--- BEGIN SOURCE RECORDS ---

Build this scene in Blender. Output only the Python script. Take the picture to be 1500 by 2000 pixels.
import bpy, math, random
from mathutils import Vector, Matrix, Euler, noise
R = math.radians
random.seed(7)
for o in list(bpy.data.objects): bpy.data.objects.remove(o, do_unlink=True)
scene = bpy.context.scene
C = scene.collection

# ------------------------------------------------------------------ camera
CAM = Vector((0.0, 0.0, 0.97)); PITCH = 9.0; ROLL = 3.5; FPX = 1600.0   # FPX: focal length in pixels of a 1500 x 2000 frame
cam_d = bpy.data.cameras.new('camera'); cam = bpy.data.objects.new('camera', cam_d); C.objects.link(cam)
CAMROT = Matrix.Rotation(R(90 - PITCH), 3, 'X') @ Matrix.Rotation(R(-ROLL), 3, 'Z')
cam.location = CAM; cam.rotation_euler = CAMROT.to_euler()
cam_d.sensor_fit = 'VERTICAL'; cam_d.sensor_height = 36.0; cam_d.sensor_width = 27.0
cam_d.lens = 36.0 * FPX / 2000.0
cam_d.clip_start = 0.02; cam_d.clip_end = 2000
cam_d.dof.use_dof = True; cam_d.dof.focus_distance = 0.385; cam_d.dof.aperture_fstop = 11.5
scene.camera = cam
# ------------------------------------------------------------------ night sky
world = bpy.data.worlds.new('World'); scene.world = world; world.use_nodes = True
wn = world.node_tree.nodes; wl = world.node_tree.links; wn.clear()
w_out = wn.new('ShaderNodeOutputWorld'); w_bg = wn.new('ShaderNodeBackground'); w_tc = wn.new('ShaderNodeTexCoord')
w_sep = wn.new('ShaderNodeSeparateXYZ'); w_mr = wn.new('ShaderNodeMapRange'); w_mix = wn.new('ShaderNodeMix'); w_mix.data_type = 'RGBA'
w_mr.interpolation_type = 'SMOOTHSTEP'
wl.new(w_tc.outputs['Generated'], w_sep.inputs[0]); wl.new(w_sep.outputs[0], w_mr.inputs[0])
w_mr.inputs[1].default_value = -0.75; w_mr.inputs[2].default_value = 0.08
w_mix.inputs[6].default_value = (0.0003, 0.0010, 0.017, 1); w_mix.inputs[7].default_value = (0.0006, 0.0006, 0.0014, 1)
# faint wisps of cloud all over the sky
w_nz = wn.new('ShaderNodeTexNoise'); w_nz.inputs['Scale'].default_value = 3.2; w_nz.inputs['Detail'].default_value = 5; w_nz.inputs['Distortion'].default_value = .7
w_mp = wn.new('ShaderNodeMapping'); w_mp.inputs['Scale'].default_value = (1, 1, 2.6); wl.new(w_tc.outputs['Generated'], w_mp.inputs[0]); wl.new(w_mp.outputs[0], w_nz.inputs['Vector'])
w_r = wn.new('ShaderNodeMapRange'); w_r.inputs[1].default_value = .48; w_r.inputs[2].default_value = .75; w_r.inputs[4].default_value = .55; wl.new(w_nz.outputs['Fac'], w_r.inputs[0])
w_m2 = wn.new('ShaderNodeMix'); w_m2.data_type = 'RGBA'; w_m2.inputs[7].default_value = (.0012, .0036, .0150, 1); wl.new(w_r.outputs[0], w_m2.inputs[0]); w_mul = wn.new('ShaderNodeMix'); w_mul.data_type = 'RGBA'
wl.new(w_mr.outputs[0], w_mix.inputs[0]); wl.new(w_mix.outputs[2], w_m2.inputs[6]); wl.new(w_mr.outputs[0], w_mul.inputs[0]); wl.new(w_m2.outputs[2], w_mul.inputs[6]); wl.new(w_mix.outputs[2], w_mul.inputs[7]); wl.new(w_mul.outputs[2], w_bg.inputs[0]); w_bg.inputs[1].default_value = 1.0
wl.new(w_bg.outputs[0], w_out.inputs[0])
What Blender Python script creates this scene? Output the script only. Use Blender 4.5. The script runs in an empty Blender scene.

--- END SOURCE RECORDS ---

*EXERCISE OBJECTIVE*
Write each line above out exactly.

*REPLY TO THE EXERCISE*
Build this scene in Blender. Output only the Python script. Take the picture to be 1500 by 2000 pixels.
import bpy, math, random
from mathutils import Vector, Matrix, Euler, noise
R = math.radians
random.seed(7)
for o in list(bpy.data.objects): bpy.data.objects.remove(o, do_unlink=True)
scene = bpy.context.scene
C = scene.collection

# ------------------------------------------------------------------ camera
CAM = Vector((0.0, 0.0, 0.97)); PITCH = 9.0; ROLL = 3.5; FPX = 1600.0   # FPX: focal length in pixels of a 1500 x 2000 frame
cam_d = bpy.data.cameras.new('camera'); cam = bpy.data.objects.new('camera', cam_d); C.objects.link(cam)
CAMROT = Matrix.Rotation(R(90 - PITCH), 3, 'X') @ Matrix.Rotation(R(-ROLL), 3, 'Z')
cam.location = CAM; cam.rotation_euler = CAMROT.to_euler()
cam_d.sensor_fit = 'VERTICAL'; cam_d.sensor_height = 36.0; cam_d.sensor_width = 27.0
cam_d.lens = 36.0 * FPX / 2000.0
cam_d.clip_start = 0.02; cam_d.clip_end = 2000
cam_d.dof.use_dof = True; cam_d.dof.focus_distance = 0.385; cam_d.dof.aperture_fstop = 11.5
scene.camera = cam
# ------------------------------------------------------------------ night sky
world = bpy.data.worlds.new('World'); scene.world = world; world.use_nodes = True
wn = world.node_tree.nodes; wl = world.node_tree.links; wn.clear()
w_out = wn.new('ShaderNodeOutputWorld'); w_bg = wn.new('ShaderNodeBackground'); w_tc = wn.new('ShaderNodeTexCoord')
w_sep = wn.new('ShaderNodeSeparateXYZ'); w_mr = wn.new('ShaderNodeMapRange'); w_mix = wn.new('ShaderNodeMix'); w_mix.data_type = 'RGBA'
w_mr.interpolation_type = 'SMOOTHSTEP'
wl.new(w_tc.outputs['Generated'], w_sep.inputs[0]); wl.new(w_sep.outputs[0], w_mr.inputs[0])
w_mr.inputs[1].default_value = -0.75; w_mr.inputs[2].default_value = 0.08
w_mix.inputs[6].default_value = (0.0003, 0.0010, 0.017, 1); w_mix.inputs[7].default_value = (0.0006, 0.0006, 0.0014, 1)
# faint wisps of cloud all over the sky
w_nz = wn.new('ShaderNodeTexNoise'); w_nz.inputs['Scale'].default_value = 3.2; w_nz.inputs['Detail'].default_value = 5; w_nz.inputs['Distortion'].default_value = .7
w_mp = wn.new('ShaderNodeMapping'); w_mp.inputs['Scale'].default_value = (1, 1, 2.6); wl.new(w_tc.outputs['Generated'], w_mp.inputs[0]); wl.new(w_mp.outputs[0], w_nz.inputs['Vector'])
w_r = wn.new('ShaderNodeMapRange'); w_r.inputs[1].default_value = .48; w_r.inputs[2].default_value = .75; w_r.inputs[4].default_value = .55; wl.new(w_nz.outputs['Fac'], w_r.inputs[0])
w_m2 = wn.new('ShaderNodeMix'); w_m2.data_type = 'RGBA'; w_m2.inputs[7].default_value = (.0012, .0036, .0150, 1); wl.new(w_r.outputs[0], w_m2.inputs[0]); w_mul = wn.new('ShaderNodeMix'); w_mul.data_type = 'RGBA'
wl.new(w_mr.outputs[0], w_mix.inputs[0]); wl.new(w_mix.outputs[2], w_m2.inputs[6]); wl.new(w_mr.outputs[0], w_mul.inputs[0]); wl.new(w_m2.outputs[2], w_mul.inputs[6]); wl.new(w_mix.outputs[2], w_mul.inputs[7]); wl.new(w_mul.outputs[2], w_bg.inputs[0]); w_bg.inputs[1].default_value = 1.0
wl.new(w_bg.outputs[0], w_out.inputs[0])
What Blender Python script creates this scene? Output the script only. Use Blender 4.5. The script runs in an empty Blender scene.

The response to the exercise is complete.